I = Inspiration for the Call = ‘Heart / Core’ (Center):

We regard the heart as the starting point for activating the ‘imago integralis.’ We are reminded that it is in our hearts where we most easily hear the ‘call’ for transformation, evolution, and for higher levels of union with the whole of life. The full development of an integral life is dependent on the harmonious expansion of each quality in dynamic relationship with all others—with the heart playing a calibrating, resonance-creating, inspirational, and integrative function.

C = Cultivate Vitality = ‘Body / Feet’ (South):

Following our call for healing and ‘whole-ing,’ we learn to listen, ever deeper, to the encoded intelligence of the body. This keeps us grounded in the process, making us real, ‘earthed,’ and rooted in a particular place to which we seek to contribute.

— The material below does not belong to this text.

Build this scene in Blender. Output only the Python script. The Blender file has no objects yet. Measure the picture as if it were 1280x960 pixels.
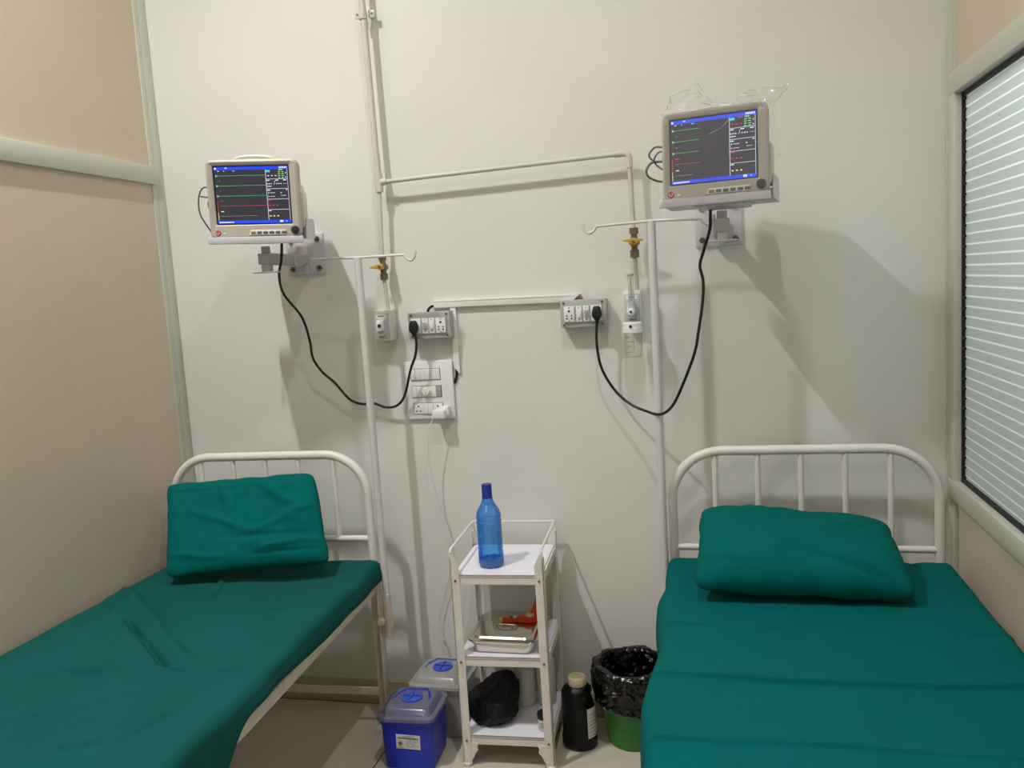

A = Awaken Creative Potential = ‘Left Hand’ (East):

In touch with our call, our body, and the grounds of our reality, we now draw on our inner creative and intuitive wisdom sources. We listen within, allow new images to emerge, and connect with the creative energy and potency such images hold.

R = Reframe Knowledge Towards Innovation = ‘Mind / Head’ (North):

As per Einstein, who called the intuition a ‘sacred gift’ and saw the rational mind as its faithful servant, we only now move to the mind, while remaining strongly connected to our heart and grounded in our bodies to nature. We use our intellect to translate the creative images into newly generated knowledge and innovative thinking, obtaining ‘clarity of mind’ of what needs to be done.

E = Engage Co-Creatively = ‘Right Hand’ (West):

Action follows, not leads, within our ‘I-CARE’ process for a fully embodied life. Having first journeyed centerwards, downwards, inwards, and upwards, we are ready to move outwards. Staying attuned with our heart, body, and creative potential, we advance towards increasing levels of embodiment. Our thoughts and actions become more ‘original,’ sourced from our origins, rather than imitations of the known and repetitions of the old.

Body and mind, left and right side aligned—with a fully activated inspirational and integrative heart center—prepares us to embrace and embody a ‘whole life ecology’ within ourselves. This then serves as the necessary foundation to consciously activate such alignment and continuous CARE in the social systems we are engaged with— from family to community, from enterprise to economy, from society to the world. As within, so without. As below, so above.

This is an opening invitation to embrace the aesthetics of an integral life that renews our divided cultures while revitalizing ourselves. Let us undertake the evolutionary journey, individually and together, towards the ‘imago integralis’ that is calling each of us.